La mort aux trousses

Il est deux heures du matin. Ployant sous l’anxiété, rattrapée par ses heures de veille, cette habitante de Gray est bientôt prise de somnolences. De part et d’autre de la route, les arbres défilent en un cortège onirique. Les gerbes d’eau qui cinglent les vitres semblent peu à peu une mélodie apaisante. Pressée de rentrer chez elle, Claire se refuse quelques minutes de repos, préférant miser sur une vitesse réduite ainsi qu’un morceau de Miles Davis dans l’espoir que les poumons d’acier du célèbre trompettiste lui évitent le pire. Un véhicule la double, puis un deuxième. L’épuisement fait son œuvre. La mère de famille s’effondre sur le volant puis se relève en sursaut un nombre « incalculable » de fois, reprenant « in extremis » le contrôle de son véhicule qui menace de lui échapper malgré des appels de phare appuyés. Finalement, le sommeil la gagne ; sa tête s’affaisse, ses paupières se ferment. Tout devient noir et silencieux. Jusqu’à ce qu’un heurt violent lui arrache un cri.

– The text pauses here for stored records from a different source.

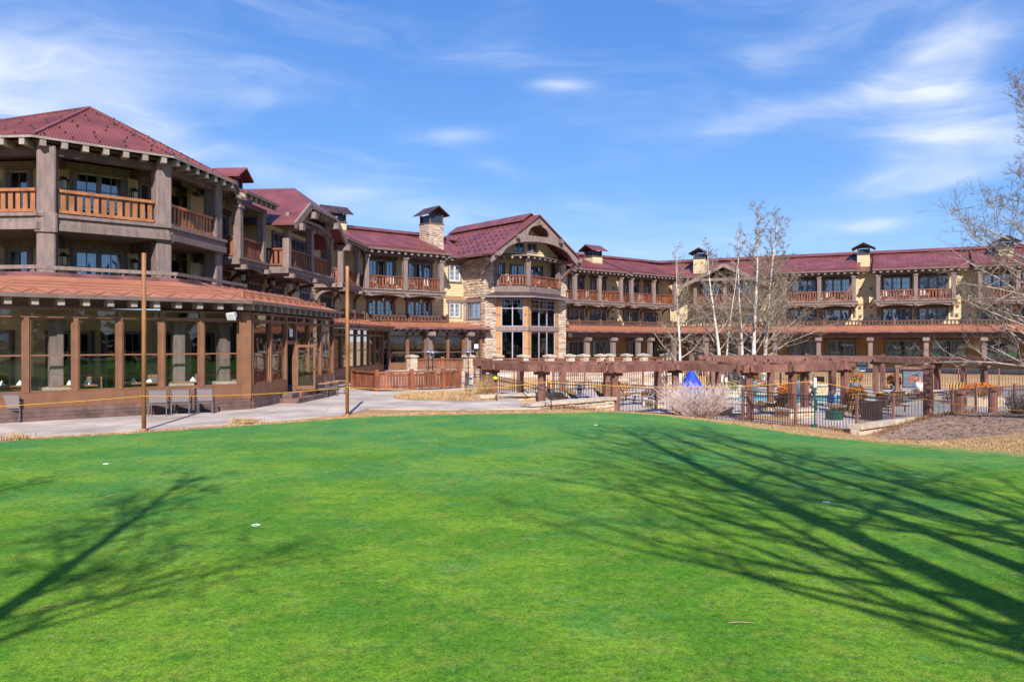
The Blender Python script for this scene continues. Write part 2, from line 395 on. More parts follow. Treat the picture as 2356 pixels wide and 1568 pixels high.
def struct(name, vs, fs, m, smooth=True, label=None):
    o = bpy.data.objects.new(name, rawmesh(name, vs, fs, m, smooth)); put(o, None, ID)
    return tag(o, label, None, None, 'structure')
vs, fs = grid(-60, 60, 200, -40, 110, 250, ground)
struct('ground', vs, fs, 'dry_grass', label='dry tan lawn and bare earth around the lodge')
S = 3000
hole = [(-59.5,-39.5),(59.5,-39.5),(59.5,109.5),(-59.5,109.5)]
outer = [(-S,-S),(S,-S),(S,S),(-S,S)]
vv = [(x,y,-.06) for x,y in outer]+[(x,y,-.06) for x,y in hole]
struct('far_ground', vv, [(0,1,5,4),(1,2,6,5),(2,3,7,6),(3,0,4,7)], 'dry_grass', label='flat land running out to the horizon')
def smooth_loop(P, per=10):
    out = []; n = len(P)
    for i in range(n):
        p0, p1, p2, p3 = (Vector((*P[(i+k-1)%n], 0)) for k in range(4))
        for j in range(per):
            t = j/per
            out.append(tuple((.5*((2*p1)+(-p0+p2)*t+(2*p0-5*p1+4*p2-p3)*t*t+(-p0+3*p1-3*p2+p3)*t**3))[:2]))
    return out
def radial(name, loop, c, rings, dz, m, jit=0, label=None):
    n = len(loop); vs = [(c[0], c[1], ground(*c)+dz)]; fs = []
    for r in range(1, rings+1):
        t = r/rings
        for i, (x, y) in enumerate(loop):
            px, py = c[0]+(x-c[0])*t, c[1]+(y-c[1])*t
            if r == rings and jit:
                k = jit*hnoise(px, py, 1.7)+jit*.6*hnoise(px, py, 5.1); dx, dy = px-c[0], py-c[1]; L = sqrt(dx*dx+dy*dy); px += dx/L*k; py += dy/L*k
            z = ground(px, py); vs.append((px, py, (z if z > -1 else -.62)+(dz if r < rings else -.02)))
    for i in range(n): fs.append((0, 1+i, 1+(i+1)%n))
    for r in range(rings-1):
        for i in range(n):
            a = 1+r*n+i; b = 1+r*n+(i+1)%n; fs.append((a, a+n, b+n, b))
    return struct(name, vs, fs, m, label=label)
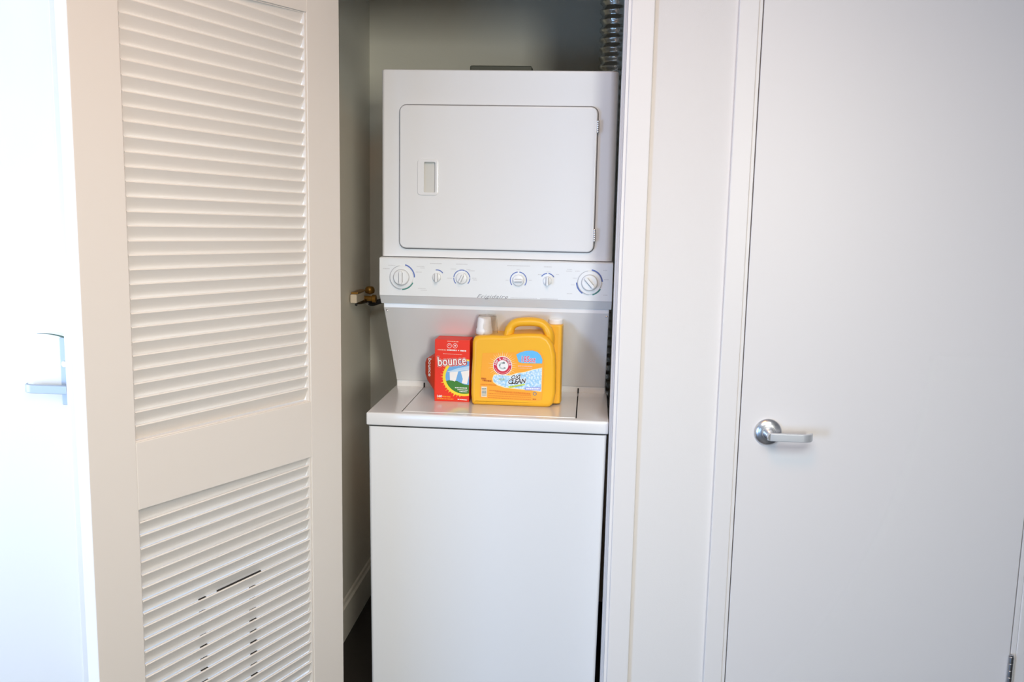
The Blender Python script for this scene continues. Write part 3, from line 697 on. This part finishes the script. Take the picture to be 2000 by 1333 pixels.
LIME = ink('lime', (0.62, 0.75, 0.08))
zl([(850, 868), (1185, 815), (1185, 840), (880, 905)], LIME, 'lime_band'); jt('PLUS', 668, 745, 34, ink('olive', (0.42, 0.5, 0.08)), bold=0.0002, sx=1.1, rot=0.1)
jt('STAIN FIGHTERS', 890, 893, 24, ink('dark_olive', (0.10, 0.16, 0.04)), rot=0.16, sx=1.0)
BRN = ink('brown', (0.48, 0.11, 0.01)); BR2 = ink('light_brown', (0.78, 0.24, 0.02))
dashes(Z2, [(315, 410, 692, 700, 34), (340, 515, 735, 748, 28)], BRN, jg, step=34)
dashes(Z2, [(300, 620, 815, 835, 20)], BR2, jg)
dashes(Z2, [(470, 1300, 938, 1000, 17), (460, 1310, 998, 1045, 15), (455, 1310, 1045, 1085, 13), (450, 1310, 1085, 1128, 14), (600, 1300, 970, 1022, 12)], BR2, jg)
dashes(Z2, [(1050, 1330, 452, 462, 18), (1060, 1330, 498, 505, 8)], PINK, jg)
zl([(315, 870), (428, 873), (425, 1080), (312, 1076)], ink('bar_panel', (0.80, 0.68, 0.50)), 'bar_panel')
dashes(Z2, [(325, 412, 905+q*26, 906+q*26, 14) for q in range(6)], ink('steel_blue', (0.15, 0.25, 0.30)), jg, step=60, gap=3)
zl([(1180, 885), (1500, 880), (1500, 950), (1190, 945)], ink('lilac', (0.35, 0.38, 0.75)), 'lilac_band')
dashes(Z2, [(1215, 1480, 900, 902, 26)], WHT, jg)
b = bmesh.new(); q = Z2(1385, 1015); arc(b, q[0], q[1], 26*k, 38*k, 0, 360, ty(), 20); pr('badge', b, ink('steel_blue', (0.15, 0.25, 0.30)), jg)
dashes(Z2, [(1345, 1415, 1112, 1116, 20)], BRN, jg)
# small soft ribs pressed in the jug shoulder
b = tube(smoothpath([(J2(*p)[0], 0.004, J2(*p)[1]) for p in ((940, 683), (965, 684), (1000, 679), (1040, 676), (1065, 682), (1077, 705))], 4), 0.0050, 10, sy=0.6)
obj('shoulder_ridge', b, YEL, jg, smooth=True)
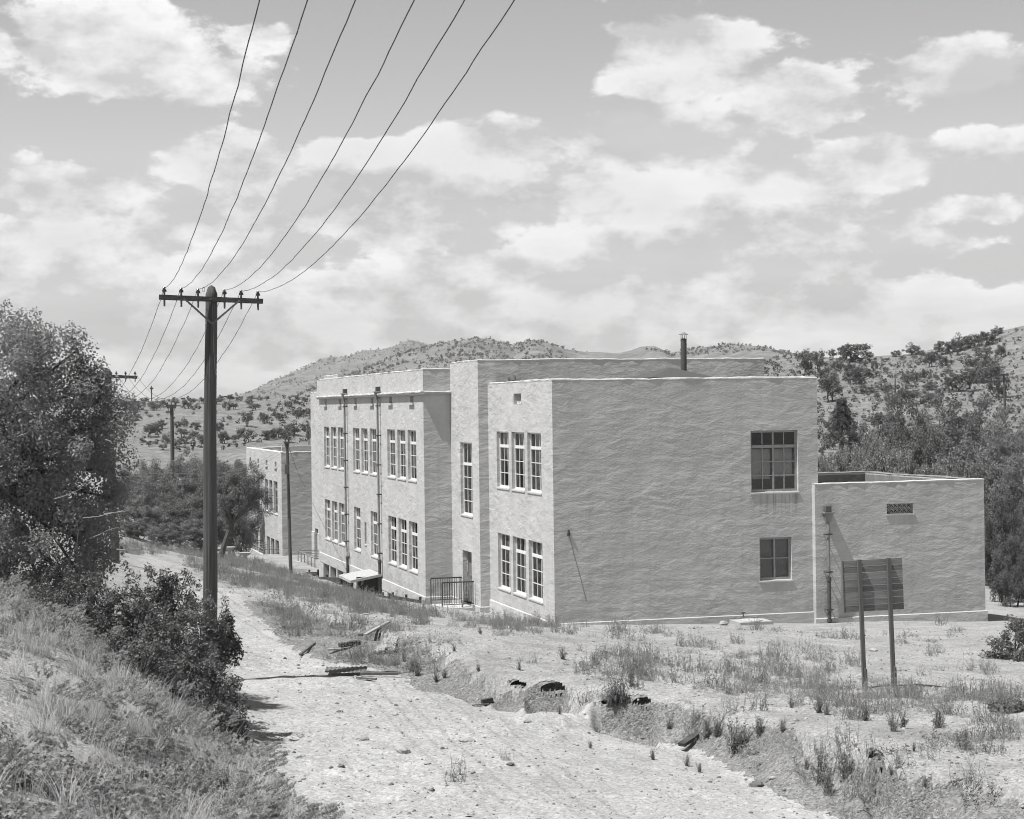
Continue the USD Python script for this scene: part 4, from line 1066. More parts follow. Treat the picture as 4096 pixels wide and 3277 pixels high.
# pipe railings round the areaways further on
def pipe_rail(lb, u0, u1, v0, v1, z, n, h=0.95, grp=None):
    t = thing('pipe_railing', lb, 'railing', loc=tuple(C0), rz=TH)
    part(t, 'top_rail', tube([(u1, v0, z + h), (u0, v0, z + h), (u0, v1, z + h), (u1, v1, z + h)], 0.03, 6), M['zinc'])
    part(t, 'mid_rail', tube([(u0, v0, z + h * .5), (u0, v1, z + h * .5)], 0.022, 6), M['zinc'])
    for k in range(n):
        v = v0 + (v1 - v0) * k / (n - 1)
        part(t, 'post', tube([(u0, v, z - .3), (u0, v, z + h)], 0.03, 6), M['zinc'])
        if 0 < k < n - 1:
            part(t, 'cross_rail', tube([(u0, v, z + h), (u1, v, z + h)], 0.024, 6), M['zinc'])
    part(t, 'kerb', bx(u0 - .12, u0 + .12, v0 - .1, v1 + .1, z - .5, z + .02), M['concrete'])
    part(t, 'end_board', bx(u0 + .13, u1, v0 - .05, v0 + .05, z - .9, z + .05), M['wood_dark'])


pipe_rail('grey pipe railing round the basement entrance at the far end of the school', -1.62, 0.05, 40.3, 46.2, -0.88, 6, h=0.62)
pipe_rail('long pipe railing with cross bars along the smaller building', -1.72, -0.68, 60.0, 74.6, -1.52, 8, h=0.36)
# ------------------------------------------------------------------ telephone poles and wires
INS = [(600 + x / 4.312, 1080 + y / 4.312) for x, y in ((245, 295), (537, 305), (827, 320), (1283, 335), (1570, 350), (1860, 365))]


def insulator(parent, p, h=0.085, pin=0.10, k=1.0):
    """p: top of the glass"""
    x, y, z = p
    prof = [(0.0, 0), (0.022, -0.003), (0.03, -0.015), (0.021, -0.026), (0.021, -0.034), (0.036, -0.045), (0.043, -0.085), (0.030, -0.085), (0.012, -0.06)]
    b = lathe([(r * k, dz * k) for r, dz in prof], 12); b.apply_translation(p); b.invert()
    g = part(parent, 'insulator', b, M['insulator'], smooth=40)
    part(g, 'pin', tube([(x, y, z - .06 * k), (x, y, z - .19 * k), (x, y, z - .34 * k)], [0.016 * k, 0.02 * k, 0.016 * k], 8), M['galvanised'], smooth=40)


def wood_pole(base, top, r0, r1, seed, peak=0.16, sides=14):
    """tapered, slightly crooked round pole with a roofed top and a long drying crack"""
    r = np.random.default_rng(seed)
    n = 40; t = np.linspace(0, 1, n)[:, None]
    pts = np.asarray(base) + (np.asarray(top) - np.asarray(base)) * t
    pts[:, 0] += (meshkit.noise(np.stack([t[:, 0] * 3, t[:, 0] * 0, t[:, 0] * 0 + seed], -1)) - .5) * 0.05 * (r0 / 0.14)
    an = np.arange(sides) / sides * 2 * np.pi + 0.1
    rad = (r0 + (r1 - r0) * t)
    wob = 1 + 0.05 * (meshkit.fbm(np.stack([np.cos(an)[None] * 1.2 + 0 * t, np.sin(an)[None] * 1.2 + 0 * t, t * 4 + 0 * an[None] + seed], -1), 3, seed) - .5) * 2
    crack = np.ones((n, sides)); crack[int(n * .12):int(n * .93), int(sides * 0.70)] = 0.88; crack[:int(n * .4), int(sides * 0.78)] = .95
    R = rad * wob * crack
    v = pts[:, None] + np.stack([R * np.cos(an), R * np.sin(an), 0 * R], -1)
    v = v.reshape(-1, 3)
    ring = np.stack([r1 * .62 * np.cos(an), r1 * 0.30 * np.sin(an), np.full(sides, peak * .75)], -1) + pts[-1]
    v = np.vstack([v, ring, pts[-1] + [0, 0, peak]])
    f = []
    for i in range(n):
        for j in range(sides):
            k = (j + 1) % sides
            f += [[i * sides + j, i * sides + k, (i + 1) * sides + k], [i * sides + j, (i + 1) * sides + k, (i + 1) * sides + j]]
    for j in range(sides):
        f.append([n * sides + j, n * sides + (j + 1) % sides, (n + 1) * sides])
    return tm(v, f)


def rel(p, o):
    return np.asarray(p, float) - o


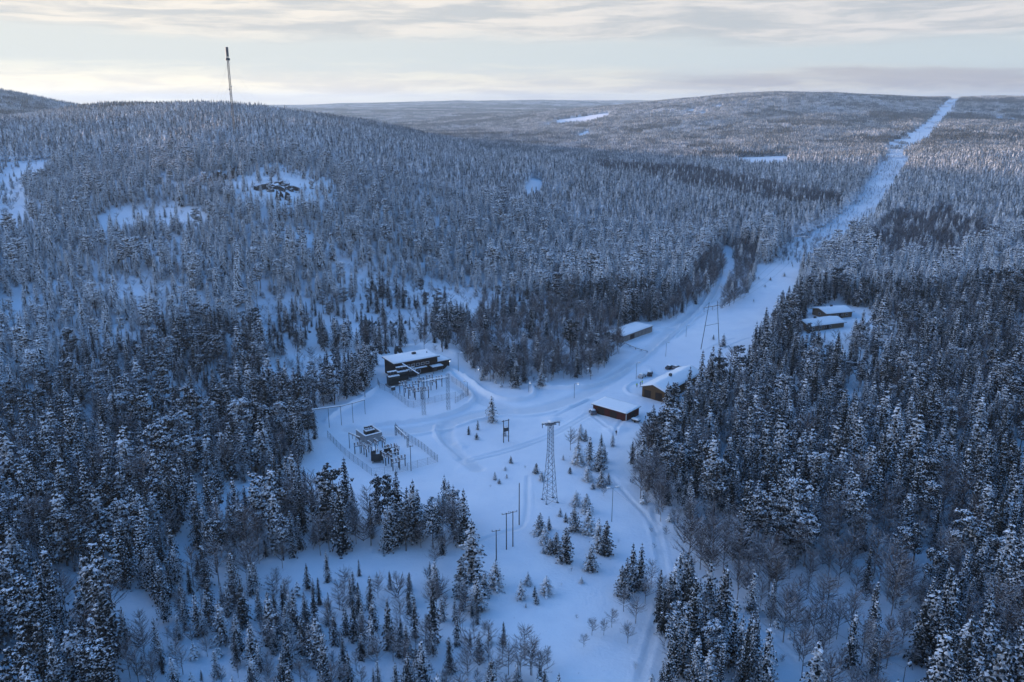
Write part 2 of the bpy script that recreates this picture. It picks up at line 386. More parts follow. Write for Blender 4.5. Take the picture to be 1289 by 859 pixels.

« Une autre voiture avait tapé ma portière. Et pas qu’un peu ! Je m’en rappelle comme si c’était hier : une grise, avec les rétroviseurs et le phare avant cassés, pleine d’éraflures, qui roulait à gauche, en contresens », décrit-elle. « Je crois que c’était une Peugeot 205 ou une Clio, un vieux modèle en tout cas. Années fin 80, début 90. » Pensant que son conducteur tente de la doubler, Claire ralentit et se décale, puis se rend compte avec stupeur que l’autre règle son allure sur la sienne. Elle essaie de l’interpeller, mais l’absence de lampadaire et la pluie torrentielle lui cachent l’automobiliste. « Un truc qui m’a frappée, c’est qu’il y avait beaucoup de buée sur ses vitres. On voyait rien du tout. Je lui ai fait signe de se calmer et de passer, mais il n’y a eu aucune réaction. Il m’a collée comme ça pendant au moins une minute. Sa carrosserie frottait tellement la mienne que ça faisait des étincelles. Un taré. C’était un taré. Alors je me suis arrêtée sur le bas-côté pour le laisser continuer tout seul, et là où j’ai eu peur, là où j’ai pris vraiment peur, c’est quand il a fait pareil que moi. »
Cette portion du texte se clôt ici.